What you will do
Find and copy each line of the records where the string "Blender" shows up.

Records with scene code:
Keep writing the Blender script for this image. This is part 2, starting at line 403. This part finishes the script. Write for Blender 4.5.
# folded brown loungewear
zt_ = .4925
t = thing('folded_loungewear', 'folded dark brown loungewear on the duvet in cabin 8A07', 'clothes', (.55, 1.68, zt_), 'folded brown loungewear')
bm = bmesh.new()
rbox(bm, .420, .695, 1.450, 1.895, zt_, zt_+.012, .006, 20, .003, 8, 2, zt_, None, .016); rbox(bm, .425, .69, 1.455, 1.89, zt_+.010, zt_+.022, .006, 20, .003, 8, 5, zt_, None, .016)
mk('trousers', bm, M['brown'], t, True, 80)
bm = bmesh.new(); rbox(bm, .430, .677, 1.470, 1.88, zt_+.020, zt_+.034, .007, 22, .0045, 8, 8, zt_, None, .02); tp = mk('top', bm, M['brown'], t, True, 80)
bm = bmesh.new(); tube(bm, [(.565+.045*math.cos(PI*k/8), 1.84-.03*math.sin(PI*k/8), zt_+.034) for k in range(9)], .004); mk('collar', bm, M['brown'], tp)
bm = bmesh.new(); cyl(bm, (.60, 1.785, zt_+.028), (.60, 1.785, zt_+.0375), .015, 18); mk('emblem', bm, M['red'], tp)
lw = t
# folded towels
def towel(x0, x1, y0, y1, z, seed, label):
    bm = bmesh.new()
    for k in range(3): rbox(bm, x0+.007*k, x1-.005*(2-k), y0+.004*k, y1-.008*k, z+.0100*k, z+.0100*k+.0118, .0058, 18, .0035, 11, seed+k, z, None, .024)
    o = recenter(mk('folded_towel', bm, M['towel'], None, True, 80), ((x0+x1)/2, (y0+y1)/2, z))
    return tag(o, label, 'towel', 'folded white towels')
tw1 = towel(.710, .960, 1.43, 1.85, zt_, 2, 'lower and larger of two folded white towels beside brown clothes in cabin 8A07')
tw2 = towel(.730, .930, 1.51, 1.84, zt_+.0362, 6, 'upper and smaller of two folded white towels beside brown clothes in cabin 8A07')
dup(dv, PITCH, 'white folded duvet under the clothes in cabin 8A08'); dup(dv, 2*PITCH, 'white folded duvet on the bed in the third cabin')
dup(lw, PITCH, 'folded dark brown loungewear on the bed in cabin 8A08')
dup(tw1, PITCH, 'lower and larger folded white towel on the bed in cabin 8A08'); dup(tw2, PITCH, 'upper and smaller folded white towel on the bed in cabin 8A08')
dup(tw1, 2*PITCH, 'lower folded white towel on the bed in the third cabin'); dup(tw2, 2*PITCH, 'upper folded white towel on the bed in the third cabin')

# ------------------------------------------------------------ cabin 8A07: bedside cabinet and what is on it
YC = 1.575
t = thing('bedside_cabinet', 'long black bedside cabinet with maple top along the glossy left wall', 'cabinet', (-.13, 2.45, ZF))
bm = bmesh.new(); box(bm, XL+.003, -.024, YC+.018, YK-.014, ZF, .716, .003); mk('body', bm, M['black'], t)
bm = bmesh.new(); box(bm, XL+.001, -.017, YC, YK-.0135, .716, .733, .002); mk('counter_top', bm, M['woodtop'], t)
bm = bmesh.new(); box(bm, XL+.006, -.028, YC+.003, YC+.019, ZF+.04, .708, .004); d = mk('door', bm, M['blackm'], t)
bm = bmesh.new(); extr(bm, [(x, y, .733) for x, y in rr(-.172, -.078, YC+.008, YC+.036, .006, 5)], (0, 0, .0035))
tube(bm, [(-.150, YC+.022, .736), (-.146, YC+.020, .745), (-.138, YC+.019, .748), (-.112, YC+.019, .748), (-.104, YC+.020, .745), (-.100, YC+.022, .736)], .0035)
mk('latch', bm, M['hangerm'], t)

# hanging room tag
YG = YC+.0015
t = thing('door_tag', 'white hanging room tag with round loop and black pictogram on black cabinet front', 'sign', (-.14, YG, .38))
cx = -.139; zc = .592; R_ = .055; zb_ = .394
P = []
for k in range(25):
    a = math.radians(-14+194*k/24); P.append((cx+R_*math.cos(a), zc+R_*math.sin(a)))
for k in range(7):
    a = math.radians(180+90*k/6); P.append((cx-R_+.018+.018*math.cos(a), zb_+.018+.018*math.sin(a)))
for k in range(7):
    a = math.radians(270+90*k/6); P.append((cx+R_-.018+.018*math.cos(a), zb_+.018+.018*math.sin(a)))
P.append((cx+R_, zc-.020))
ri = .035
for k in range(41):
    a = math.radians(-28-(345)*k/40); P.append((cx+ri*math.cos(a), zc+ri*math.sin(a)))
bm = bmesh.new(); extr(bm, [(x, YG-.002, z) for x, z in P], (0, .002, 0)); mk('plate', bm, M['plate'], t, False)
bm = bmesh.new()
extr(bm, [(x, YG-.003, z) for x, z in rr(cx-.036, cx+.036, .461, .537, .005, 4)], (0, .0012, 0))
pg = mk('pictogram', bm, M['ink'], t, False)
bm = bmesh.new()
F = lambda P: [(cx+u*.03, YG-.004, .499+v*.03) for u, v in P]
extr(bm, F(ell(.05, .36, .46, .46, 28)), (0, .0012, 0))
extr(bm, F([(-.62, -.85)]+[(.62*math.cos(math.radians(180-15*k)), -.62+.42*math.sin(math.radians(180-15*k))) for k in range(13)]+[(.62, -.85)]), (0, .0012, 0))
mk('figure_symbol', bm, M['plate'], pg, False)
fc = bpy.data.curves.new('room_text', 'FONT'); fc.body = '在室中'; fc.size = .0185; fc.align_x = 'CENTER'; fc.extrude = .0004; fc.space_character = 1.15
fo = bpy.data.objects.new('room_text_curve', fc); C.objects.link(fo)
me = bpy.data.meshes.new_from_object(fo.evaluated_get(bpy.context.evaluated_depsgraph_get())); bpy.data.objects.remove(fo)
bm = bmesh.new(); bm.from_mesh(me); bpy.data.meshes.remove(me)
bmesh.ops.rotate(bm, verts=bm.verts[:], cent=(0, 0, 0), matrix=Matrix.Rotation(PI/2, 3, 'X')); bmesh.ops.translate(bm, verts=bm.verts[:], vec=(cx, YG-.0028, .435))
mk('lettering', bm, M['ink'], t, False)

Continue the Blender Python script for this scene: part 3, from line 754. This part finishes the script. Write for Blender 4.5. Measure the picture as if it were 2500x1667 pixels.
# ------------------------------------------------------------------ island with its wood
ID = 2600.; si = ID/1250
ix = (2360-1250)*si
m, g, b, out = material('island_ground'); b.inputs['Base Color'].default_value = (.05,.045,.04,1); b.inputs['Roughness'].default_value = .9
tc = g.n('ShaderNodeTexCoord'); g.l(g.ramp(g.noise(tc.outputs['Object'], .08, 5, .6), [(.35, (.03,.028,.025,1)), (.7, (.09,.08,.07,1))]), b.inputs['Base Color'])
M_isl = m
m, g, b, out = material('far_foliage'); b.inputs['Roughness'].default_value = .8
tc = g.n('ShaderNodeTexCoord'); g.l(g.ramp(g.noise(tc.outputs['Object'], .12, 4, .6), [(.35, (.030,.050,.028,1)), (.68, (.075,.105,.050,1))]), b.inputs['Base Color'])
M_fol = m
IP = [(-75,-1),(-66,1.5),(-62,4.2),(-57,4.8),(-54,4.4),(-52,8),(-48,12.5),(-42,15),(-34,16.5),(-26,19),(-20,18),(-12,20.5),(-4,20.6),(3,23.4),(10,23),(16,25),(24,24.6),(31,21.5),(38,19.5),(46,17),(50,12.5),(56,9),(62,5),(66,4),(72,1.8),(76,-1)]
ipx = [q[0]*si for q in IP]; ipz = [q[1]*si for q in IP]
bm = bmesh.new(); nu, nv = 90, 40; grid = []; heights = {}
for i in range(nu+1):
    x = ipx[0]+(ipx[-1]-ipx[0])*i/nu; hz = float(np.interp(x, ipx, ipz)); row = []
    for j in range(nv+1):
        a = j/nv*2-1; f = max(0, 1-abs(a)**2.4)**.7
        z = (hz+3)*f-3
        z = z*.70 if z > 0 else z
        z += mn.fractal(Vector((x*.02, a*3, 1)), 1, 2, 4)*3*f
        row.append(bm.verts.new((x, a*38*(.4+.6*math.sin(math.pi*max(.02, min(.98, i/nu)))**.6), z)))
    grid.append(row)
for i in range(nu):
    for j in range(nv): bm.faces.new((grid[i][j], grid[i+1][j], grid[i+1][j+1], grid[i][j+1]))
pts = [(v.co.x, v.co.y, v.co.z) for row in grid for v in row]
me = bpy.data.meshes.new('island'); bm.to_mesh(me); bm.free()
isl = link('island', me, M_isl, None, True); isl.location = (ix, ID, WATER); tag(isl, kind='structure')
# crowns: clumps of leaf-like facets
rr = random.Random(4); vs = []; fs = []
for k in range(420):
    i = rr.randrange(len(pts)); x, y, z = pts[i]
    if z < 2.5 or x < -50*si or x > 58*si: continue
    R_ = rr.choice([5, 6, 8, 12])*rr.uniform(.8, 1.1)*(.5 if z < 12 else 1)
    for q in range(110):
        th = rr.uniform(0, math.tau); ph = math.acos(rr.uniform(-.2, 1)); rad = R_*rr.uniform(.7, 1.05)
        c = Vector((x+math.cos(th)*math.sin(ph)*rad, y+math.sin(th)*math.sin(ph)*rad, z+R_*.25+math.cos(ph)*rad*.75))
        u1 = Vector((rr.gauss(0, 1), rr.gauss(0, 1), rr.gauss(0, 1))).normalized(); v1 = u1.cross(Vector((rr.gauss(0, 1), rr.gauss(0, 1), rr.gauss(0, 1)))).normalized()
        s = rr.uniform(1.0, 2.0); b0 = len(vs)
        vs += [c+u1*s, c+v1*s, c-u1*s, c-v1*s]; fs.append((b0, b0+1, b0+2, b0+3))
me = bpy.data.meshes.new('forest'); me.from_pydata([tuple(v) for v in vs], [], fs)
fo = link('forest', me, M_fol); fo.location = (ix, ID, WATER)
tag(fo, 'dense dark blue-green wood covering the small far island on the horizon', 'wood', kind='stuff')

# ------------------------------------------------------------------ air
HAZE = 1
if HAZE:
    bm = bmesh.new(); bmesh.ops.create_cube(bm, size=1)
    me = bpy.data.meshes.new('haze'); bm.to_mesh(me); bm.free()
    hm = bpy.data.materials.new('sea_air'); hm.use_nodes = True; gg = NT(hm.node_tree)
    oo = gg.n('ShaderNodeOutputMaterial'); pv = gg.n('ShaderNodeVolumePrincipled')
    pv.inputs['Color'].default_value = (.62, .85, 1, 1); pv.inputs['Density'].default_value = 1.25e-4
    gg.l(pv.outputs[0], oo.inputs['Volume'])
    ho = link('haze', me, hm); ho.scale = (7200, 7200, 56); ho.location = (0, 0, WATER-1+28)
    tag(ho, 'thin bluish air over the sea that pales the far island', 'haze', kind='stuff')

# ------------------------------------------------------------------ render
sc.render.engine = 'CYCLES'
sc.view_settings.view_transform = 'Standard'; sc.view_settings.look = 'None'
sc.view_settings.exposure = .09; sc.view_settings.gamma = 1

Exercise result
Keep writing the Blender script for this image. This is part 2, starting at line 403. This part finishes the script. Write for Blender 4.5.
Continue the Blender Python script for this scene: part 3, from line 754. This part finishes the script. Write for Blender 4.5. Measure the picture as if it were 2500x1667 pixels.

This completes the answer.